__MATERIAL__.

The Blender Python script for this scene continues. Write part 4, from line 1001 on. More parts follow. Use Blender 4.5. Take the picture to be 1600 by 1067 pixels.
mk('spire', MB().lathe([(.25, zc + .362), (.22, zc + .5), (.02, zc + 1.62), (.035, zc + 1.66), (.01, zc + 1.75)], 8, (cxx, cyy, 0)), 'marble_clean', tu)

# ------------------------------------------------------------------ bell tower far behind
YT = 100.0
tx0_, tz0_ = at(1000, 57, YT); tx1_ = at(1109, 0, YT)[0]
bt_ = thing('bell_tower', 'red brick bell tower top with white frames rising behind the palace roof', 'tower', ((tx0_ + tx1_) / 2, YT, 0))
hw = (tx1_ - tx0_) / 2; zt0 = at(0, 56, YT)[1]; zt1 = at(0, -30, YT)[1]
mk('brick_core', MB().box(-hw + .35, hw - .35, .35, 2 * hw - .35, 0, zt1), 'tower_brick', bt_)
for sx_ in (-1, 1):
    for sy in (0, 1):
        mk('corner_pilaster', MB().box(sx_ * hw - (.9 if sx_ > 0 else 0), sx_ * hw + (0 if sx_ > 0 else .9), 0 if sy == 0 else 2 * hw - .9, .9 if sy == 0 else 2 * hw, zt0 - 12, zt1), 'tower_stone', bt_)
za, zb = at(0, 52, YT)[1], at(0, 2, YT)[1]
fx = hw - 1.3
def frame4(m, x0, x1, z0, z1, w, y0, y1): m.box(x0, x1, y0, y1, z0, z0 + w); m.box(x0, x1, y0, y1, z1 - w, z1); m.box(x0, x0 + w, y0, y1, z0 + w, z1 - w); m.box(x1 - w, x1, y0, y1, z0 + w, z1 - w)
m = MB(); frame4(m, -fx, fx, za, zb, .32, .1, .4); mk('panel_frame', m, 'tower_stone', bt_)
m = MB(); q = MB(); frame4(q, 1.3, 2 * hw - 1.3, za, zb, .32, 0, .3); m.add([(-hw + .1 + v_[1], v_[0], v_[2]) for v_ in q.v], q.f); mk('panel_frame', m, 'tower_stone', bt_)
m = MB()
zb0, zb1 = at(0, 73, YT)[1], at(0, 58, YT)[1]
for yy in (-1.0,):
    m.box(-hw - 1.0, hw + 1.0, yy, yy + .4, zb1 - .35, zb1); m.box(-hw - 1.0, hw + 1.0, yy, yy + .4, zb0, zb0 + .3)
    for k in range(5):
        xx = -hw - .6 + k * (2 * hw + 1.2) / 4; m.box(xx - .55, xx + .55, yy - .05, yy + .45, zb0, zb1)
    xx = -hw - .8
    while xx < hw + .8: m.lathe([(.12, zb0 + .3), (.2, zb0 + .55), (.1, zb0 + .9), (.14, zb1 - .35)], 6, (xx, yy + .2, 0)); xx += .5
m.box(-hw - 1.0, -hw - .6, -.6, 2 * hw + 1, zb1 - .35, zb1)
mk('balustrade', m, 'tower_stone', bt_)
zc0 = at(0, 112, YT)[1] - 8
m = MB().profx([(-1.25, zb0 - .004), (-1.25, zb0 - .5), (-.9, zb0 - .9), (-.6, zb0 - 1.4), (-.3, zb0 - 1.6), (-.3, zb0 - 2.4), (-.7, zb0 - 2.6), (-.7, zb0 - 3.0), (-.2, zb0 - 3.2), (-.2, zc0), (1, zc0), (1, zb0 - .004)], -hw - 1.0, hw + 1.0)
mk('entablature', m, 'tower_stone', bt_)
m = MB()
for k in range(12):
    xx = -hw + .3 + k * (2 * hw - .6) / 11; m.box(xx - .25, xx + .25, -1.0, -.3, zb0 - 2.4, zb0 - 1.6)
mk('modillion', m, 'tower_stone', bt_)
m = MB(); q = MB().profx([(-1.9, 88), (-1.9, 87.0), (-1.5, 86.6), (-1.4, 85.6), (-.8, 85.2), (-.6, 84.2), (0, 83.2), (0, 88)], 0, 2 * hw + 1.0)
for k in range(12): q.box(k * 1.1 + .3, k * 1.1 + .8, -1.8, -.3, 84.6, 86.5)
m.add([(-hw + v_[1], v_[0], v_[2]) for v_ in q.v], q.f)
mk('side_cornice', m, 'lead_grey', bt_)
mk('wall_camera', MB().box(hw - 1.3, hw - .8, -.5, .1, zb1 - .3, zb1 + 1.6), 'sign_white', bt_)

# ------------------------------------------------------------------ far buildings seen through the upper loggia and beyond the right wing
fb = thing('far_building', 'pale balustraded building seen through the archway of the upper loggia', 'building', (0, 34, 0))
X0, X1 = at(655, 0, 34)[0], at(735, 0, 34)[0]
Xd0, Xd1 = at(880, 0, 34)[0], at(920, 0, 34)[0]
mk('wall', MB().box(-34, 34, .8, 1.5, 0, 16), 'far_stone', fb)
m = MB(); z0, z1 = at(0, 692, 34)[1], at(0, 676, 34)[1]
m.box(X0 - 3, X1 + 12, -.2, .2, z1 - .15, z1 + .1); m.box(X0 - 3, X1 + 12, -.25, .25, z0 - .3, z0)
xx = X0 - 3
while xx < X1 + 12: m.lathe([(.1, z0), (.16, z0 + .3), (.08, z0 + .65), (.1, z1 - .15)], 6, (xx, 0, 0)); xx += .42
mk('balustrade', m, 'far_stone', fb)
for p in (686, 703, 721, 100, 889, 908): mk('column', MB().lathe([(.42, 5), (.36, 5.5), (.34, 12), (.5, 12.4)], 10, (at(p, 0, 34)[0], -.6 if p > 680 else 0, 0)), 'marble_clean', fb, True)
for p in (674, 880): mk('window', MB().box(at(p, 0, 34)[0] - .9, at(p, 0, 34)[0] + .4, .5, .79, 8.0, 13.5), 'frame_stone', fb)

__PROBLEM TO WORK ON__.
Reproduce only the lines from the top of the material through the one bearing "mk('spire', MB().lathe([(.25, zc", each exactly as it stands.

__TASK RESULT__.
The Blender Python script for this scene continues. Write part 4, from line 1001 on. More parts follow. Use Blender 4.5. Take the picture to be 1600 by 1067 pixels.
mk('spire', MB().lathe([(.25, zc + .362), (.22, zc + .5), (.02, zc + 1.62), (.035, zc + 1.66), (.01, zc + 1.75)], 8, (cxx, cyy, 0)), 'marble_clean', tu)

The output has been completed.